Thirdly, it is not easy to accept that Jesus - who was, at the least, a moral genius - encouraged the writing of a series of untruths (e.g. miracle stories) to attract the spiritually backward. One doubts he was that patronising.

Neither was he a wild-eyed fantasist. Thiering asks us to believe that in 60AD Jesus went to Crete to await an apocalypse: the death of every unbeliever, and the establishment of a world kingdom of the pure. By contrast, in a generally reliable gnostic gospel, Jesus said: "If those who lead you say, 'See, the kingdom is in the sky,' then the birds of the sky will precede you. If they say to you, 'It is in the sea,' then the fish will precede you. Rather, the kingdom is inside of you and it is outside of you." This hardly seems like the same man.

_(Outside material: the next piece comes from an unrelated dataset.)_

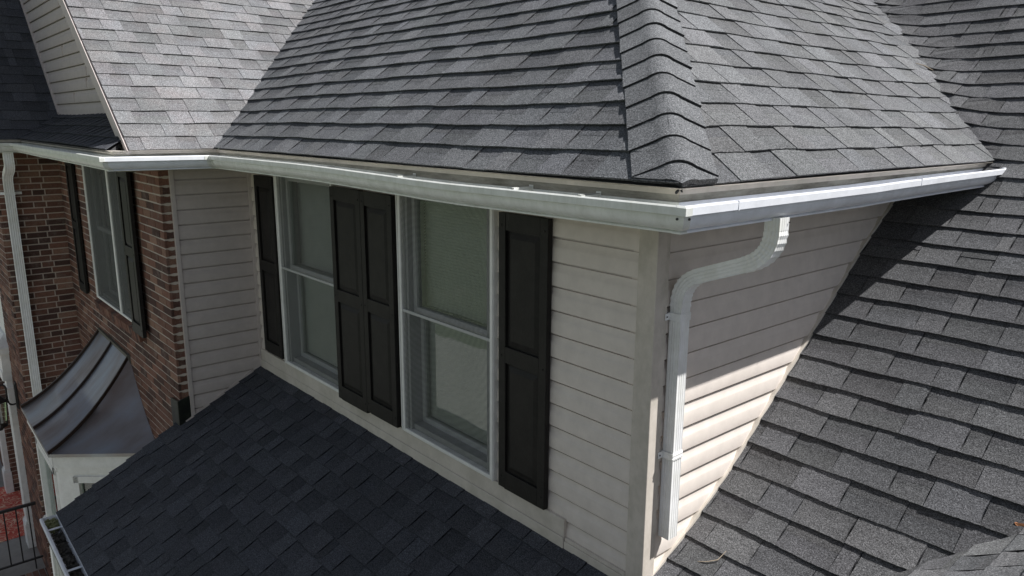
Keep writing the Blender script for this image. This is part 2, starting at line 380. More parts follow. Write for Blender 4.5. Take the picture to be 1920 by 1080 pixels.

Fourthly, there is the problem of other scholars. Most believe, from analyses of the text, that the four gospels were written at least a generation after Jesus's death, and not by their named authors. Thiering, almost uniquely, thinks otherwise. And, if Jesus lived into his sixties and travelled widely, as she says, why are there no mentions of him, post-crucifixion, in independent histories - as there are of his earlier life?

Barbara Thiering has dedicated 20 years to this extraordinary task. Though very difficult to read, it is appropriate that Jesus The Man should receive wide attention. Apart from everything else, Australia's many gifted non-fiction writers are too frequently overlooked in favour of our often over-rated novelists.

Barbara Thiering will either join the once-respected JM Allegro, who wrote a book suggesting Jesus was a magic mushroom, and found himself no longer invited to conferences; or will prove the doubters wrong, and revolutionise our understanding of the history and theology of Christianity.

Let's hope the scholarly analyses of her theory are as painstaking as the work itself.